--- Exercise material ---
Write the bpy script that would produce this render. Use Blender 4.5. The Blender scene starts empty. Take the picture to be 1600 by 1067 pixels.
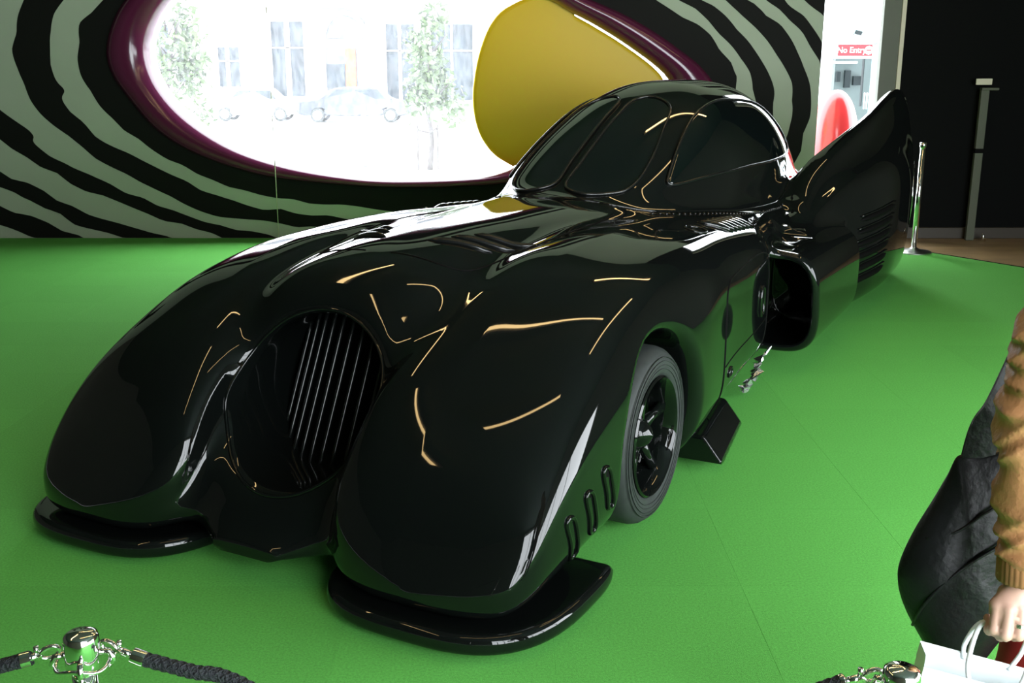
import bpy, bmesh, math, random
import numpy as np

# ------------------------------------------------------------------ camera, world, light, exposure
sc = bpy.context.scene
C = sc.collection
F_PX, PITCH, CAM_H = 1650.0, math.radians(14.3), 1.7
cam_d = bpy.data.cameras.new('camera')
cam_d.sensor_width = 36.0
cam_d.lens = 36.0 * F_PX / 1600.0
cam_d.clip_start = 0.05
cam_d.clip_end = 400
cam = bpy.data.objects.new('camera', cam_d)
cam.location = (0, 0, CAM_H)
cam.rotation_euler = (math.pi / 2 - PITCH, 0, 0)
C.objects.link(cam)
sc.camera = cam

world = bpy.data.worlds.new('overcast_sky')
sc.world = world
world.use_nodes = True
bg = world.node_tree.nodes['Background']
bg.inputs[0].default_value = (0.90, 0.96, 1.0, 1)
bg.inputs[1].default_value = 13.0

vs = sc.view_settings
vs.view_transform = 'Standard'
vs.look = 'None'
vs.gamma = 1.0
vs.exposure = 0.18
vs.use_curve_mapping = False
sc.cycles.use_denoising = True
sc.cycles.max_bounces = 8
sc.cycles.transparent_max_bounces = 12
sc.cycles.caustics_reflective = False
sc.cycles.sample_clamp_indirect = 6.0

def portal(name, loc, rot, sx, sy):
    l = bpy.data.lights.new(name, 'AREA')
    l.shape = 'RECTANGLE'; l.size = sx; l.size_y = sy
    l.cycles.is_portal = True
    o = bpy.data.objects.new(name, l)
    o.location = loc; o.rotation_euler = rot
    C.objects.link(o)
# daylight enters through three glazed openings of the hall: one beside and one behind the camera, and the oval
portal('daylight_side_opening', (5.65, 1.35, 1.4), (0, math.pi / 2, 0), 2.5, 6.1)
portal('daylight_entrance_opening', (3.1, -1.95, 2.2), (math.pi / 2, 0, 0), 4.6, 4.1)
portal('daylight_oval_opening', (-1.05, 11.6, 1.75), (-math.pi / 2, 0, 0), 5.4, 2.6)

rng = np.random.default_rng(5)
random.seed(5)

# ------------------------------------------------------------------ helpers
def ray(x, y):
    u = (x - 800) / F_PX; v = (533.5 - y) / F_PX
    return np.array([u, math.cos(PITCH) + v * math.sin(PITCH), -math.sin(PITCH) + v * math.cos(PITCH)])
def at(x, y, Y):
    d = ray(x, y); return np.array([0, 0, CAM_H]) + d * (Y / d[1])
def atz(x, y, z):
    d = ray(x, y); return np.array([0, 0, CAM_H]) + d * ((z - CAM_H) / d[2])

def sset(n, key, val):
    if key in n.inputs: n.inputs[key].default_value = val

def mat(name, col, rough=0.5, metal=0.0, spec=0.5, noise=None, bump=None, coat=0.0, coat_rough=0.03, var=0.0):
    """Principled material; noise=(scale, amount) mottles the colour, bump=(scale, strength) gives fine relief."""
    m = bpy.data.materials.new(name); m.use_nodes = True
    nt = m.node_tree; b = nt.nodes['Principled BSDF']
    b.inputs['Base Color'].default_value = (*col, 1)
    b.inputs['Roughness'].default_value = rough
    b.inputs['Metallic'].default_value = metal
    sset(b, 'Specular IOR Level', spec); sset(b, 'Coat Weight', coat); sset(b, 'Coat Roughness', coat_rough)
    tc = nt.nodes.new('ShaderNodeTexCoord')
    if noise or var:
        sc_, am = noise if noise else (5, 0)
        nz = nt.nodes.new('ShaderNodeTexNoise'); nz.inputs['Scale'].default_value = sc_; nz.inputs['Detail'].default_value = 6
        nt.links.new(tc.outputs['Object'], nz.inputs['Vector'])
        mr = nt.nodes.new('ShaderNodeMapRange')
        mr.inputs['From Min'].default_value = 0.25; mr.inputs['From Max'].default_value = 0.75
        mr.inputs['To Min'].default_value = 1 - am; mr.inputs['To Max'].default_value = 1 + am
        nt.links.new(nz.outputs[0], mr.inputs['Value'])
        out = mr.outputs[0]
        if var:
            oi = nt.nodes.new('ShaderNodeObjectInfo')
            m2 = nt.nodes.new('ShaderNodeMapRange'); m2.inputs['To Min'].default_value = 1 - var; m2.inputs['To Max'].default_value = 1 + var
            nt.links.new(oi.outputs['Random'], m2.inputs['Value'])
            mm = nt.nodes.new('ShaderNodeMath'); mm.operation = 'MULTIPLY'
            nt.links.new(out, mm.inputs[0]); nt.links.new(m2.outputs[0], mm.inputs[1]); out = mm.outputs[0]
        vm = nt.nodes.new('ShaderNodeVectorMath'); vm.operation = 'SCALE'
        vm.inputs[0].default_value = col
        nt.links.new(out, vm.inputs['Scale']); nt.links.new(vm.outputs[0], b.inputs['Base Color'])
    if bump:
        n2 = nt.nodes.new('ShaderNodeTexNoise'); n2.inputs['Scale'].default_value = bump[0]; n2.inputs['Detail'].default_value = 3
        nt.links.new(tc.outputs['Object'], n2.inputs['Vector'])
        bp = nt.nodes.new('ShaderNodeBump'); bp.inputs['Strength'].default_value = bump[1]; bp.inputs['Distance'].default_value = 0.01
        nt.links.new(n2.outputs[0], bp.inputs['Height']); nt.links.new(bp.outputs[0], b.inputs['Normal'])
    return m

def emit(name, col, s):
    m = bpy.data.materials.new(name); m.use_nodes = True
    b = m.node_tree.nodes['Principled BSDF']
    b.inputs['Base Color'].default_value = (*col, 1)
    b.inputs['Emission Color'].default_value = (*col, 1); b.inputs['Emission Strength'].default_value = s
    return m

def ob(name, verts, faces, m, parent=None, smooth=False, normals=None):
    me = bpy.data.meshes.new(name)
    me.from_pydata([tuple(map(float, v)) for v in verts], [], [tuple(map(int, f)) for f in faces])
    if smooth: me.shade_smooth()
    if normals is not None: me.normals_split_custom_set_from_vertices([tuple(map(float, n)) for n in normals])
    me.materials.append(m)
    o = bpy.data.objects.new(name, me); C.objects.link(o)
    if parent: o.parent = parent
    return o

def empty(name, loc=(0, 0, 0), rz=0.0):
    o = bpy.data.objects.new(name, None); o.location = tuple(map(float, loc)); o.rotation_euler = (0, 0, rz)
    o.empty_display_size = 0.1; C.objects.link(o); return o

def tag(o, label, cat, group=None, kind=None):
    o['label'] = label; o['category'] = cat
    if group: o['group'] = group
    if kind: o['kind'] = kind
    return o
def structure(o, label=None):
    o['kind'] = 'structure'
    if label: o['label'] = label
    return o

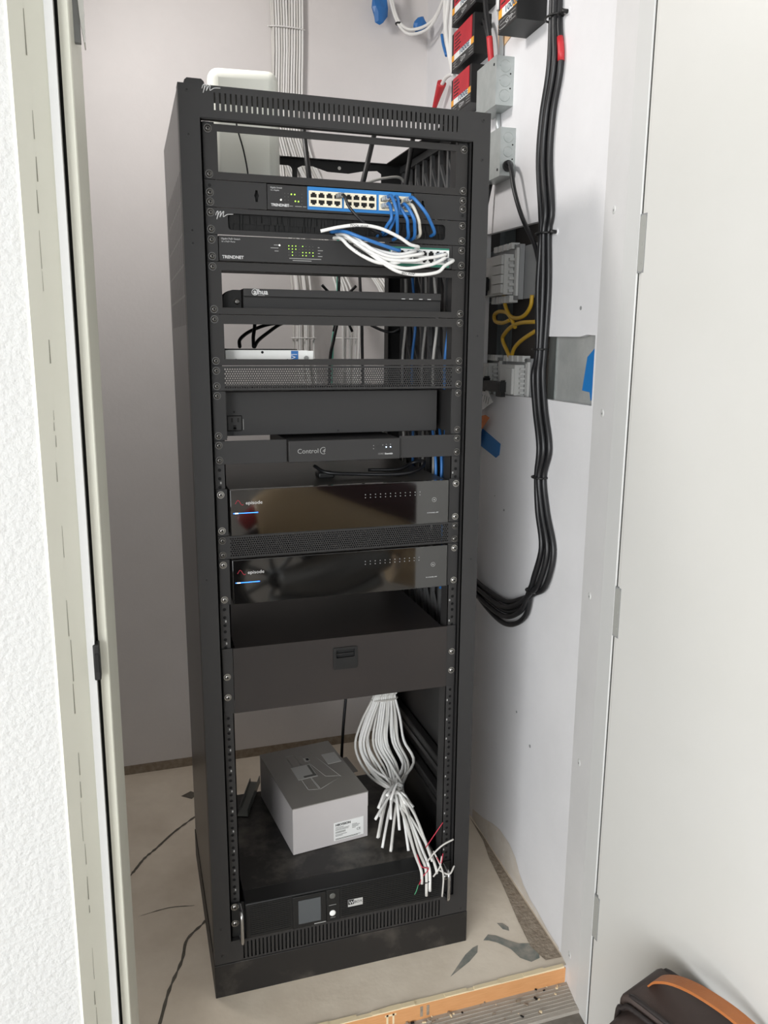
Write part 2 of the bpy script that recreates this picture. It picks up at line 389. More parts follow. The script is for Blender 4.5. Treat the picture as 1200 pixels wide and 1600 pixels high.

--- What to work on ---
What is the number of lines that contain "pixels"? Reply with that number alone.

--- Result of the exercise ---
2